OBJECTIVE:
Locate each line with the string "part" in the listing below and copy it.

DATA:

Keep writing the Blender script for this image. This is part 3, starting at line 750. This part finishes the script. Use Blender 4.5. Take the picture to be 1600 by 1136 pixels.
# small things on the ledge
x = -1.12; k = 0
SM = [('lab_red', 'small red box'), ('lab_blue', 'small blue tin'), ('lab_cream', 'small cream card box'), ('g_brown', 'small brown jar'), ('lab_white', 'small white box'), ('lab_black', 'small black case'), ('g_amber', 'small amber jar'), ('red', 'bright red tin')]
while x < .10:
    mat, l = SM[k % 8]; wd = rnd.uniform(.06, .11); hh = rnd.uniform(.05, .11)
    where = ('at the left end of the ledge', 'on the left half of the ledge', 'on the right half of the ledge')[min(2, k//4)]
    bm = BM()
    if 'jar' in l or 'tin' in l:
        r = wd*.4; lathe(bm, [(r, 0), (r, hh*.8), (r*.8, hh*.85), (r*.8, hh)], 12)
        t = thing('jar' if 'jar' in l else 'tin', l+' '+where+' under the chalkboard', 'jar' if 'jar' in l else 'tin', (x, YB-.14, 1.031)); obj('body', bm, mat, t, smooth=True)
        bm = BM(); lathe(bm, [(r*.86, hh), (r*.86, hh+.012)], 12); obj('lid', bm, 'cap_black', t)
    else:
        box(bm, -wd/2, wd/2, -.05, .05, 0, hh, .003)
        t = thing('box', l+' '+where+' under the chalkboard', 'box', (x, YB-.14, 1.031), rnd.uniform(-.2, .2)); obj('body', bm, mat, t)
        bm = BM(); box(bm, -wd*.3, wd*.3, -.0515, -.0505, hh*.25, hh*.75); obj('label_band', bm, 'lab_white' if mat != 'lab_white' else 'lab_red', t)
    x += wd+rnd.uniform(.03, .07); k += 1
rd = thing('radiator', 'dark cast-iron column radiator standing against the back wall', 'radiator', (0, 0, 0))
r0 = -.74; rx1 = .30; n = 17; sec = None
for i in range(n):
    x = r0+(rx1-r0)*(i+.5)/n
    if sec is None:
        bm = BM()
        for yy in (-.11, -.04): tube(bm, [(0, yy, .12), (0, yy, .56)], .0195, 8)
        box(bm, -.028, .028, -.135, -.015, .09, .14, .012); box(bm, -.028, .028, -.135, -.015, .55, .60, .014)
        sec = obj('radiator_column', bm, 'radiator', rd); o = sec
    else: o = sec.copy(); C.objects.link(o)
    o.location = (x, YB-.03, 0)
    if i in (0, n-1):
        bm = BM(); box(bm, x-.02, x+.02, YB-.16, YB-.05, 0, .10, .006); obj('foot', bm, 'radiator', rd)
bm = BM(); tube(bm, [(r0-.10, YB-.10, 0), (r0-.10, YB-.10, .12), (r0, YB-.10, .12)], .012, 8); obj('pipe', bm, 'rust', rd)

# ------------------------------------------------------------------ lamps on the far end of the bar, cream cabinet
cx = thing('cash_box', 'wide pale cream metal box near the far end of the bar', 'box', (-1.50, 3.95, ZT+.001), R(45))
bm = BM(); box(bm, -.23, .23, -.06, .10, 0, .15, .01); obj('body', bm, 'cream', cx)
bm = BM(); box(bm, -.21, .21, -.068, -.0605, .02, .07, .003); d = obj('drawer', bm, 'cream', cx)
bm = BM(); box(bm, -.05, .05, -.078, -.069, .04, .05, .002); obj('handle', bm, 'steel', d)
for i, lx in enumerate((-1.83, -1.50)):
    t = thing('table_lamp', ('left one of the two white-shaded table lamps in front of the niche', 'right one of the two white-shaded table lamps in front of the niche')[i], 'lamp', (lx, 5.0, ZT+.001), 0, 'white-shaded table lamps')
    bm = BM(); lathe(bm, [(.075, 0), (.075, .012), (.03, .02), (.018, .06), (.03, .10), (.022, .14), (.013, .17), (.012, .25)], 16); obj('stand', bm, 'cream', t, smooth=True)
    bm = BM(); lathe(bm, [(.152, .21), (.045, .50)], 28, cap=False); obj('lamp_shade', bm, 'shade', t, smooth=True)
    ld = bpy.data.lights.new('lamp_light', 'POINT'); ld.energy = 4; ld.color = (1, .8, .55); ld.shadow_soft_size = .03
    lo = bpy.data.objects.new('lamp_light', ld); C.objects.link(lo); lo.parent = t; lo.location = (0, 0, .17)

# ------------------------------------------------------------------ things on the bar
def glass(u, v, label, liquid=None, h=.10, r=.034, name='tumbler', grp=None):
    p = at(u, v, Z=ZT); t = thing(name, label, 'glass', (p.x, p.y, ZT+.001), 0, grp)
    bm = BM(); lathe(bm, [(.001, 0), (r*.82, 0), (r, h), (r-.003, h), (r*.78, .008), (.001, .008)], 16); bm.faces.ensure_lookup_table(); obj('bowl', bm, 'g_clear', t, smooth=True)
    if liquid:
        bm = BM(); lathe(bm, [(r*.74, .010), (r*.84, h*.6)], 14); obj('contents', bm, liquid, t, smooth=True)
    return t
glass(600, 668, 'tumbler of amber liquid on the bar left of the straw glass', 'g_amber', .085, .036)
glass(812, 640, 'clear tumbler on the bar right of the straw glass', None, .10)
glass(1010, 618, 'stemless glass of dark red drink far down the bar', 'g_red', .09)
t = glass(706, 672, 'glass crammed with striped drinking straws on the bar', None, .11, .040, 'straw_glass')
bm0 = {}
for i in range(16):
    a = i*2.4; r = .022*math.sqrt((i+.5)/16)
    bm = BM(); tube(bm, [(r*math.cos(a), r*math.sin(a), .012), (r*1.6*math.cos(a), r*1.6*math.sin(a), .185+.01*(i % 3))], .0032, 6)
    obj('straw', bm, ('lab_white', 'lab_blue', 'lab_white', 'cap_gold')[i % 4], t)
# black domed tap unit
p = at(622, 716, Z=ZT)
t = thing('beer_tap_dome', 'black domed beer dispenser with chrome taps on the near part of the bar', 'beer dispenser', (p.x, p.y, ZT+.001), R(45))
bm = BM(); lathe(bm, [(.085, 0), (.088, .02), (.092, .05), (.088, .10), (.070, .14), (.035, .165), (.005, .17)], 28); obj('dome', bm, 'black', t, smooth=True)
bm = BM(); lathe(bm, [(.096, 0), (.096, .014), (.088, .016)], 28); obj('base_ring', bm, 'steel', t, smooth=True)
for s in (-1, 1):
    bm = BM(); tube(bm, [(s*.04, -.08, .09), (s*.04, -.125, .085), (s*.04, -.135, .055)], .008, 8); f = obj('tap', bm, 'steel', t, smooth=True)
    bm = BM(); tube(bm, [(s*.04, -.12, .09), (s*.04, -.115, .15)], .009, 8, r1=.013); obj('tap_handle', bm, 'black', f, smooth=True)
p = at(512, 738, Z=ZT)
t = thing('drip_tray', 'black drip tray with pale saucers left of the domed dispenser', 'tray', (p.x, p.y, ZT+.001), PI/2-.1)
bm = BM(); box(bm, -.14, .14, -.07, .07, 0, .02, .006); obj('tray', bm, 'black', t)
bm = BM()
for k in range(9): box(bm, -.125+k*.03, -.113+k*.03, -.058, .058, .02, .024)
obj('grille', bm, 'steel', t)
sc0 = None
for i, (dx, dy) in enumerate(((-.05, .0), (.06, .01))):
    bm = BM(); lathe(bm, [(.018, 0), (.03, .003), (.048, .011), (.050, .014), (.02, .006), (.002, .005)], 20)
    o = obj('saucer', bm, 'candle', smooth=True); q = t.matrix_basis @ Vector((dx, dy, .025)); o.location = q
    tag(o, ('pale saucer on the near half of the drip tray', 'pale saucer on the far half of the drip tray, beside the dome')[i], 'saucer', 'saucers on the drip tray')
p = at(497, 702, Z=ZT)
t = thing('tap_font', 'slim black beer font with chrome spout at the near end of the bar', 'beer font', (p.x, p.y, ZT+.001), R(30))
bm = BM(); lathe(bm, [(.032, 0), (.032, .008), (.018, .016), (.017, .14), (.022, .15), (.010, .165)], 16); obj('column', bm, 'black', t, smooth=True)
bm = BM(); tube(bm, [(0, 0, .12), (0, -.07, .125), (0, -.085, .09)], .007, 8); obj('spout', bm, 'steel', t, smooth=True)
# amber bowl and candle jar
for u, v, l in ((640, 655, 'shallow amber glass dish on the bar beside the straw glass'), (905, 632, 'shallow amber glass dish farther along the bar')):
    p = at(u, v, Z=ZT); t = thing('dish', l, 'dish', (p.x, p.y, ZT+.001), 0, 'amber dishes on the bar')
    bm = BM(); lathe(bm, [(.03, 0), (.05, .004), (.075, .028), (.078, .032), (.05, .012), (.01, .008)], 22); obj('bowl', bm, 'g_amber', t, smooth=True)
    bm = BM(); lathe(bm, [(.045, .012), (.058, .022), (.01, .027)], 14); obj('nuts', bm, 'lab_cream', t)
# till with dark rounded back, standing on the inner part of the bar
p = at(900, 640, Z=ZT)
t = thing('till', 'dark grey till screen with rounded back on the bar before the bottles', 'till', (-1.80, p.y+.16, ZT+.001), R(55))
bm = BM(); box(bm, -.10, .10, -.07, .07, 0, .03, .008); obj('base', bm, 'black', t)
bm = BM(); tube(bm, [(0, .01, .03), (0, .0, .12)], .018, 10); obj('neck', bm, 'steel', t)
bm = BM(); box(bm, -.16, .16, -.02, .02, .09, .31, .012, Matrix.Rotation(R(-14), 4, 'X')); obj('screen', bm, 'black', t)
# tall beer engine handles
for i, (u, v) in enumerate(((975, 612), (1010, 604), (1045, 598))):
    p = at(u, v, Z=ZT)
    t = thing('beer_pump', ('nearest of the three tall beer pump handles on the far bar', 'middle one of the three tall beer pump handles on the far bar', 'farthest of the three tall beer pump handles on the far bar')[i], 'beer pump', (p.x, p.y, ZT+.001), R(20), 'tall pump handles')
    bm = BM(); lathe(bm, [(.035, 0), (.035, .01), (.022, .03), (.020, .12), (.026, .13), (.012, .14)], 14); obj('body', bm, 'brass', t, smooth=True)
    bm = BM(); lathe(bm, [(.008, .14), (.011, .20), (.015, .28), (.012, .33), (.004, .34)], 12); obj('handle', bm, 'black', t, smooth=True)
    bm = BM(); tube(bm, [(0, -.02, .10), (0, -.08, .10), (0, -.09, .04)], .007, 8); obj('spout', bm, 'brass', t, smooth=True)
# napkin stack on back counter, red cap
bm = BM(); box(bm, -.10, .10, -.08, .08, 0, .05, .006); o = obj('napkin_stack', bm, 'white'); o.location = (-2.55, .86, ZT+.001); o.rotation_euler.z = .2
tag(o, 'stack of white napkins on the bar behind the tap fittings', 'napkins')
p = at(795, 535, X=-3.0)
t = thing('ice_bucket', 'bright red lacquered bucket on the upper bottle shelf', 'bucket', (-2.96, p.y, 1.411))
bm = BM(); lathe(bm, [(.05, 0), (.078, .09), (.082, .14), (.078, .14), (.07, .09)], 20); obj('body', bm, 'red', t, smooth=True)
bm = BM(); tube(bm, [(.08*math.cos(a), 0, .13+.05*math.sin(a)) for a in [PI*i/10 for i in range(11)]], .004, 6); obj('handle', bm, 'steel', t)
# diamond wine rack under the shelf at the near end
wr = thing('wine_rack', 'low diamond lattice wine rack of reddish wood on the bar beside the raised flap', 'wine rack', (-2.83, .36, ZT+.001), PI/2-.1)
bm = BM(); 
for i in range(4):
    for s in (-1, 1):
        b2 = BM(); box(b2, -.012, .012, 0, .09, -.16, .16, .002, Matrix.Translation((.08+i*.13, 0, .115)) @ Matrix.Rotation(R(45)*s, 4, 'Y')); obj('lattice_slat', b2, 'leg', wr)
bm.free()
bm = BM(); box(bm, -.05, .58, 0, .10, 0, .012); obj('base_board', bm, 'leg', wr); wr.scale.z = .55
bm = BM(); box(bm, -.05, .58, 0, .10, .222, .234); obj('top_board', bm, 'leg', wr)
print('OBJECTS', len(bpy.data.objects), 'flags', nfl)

RESULT BELOW:
Keep writing the Blender script for this image. This is part 3, starting at line 750. This part finishes the script. Use Blender 4.5. Take the picture to be 1600 by 1136 pixels.
t = thing('beer_tap_dome', 'black domed beer dispenser with chrome taps on the near part of the bar', 'beer dispenser', (p.x, p.y, ZT+.001), R(45))
# till with dark rounded back, standing on the inner part of the bar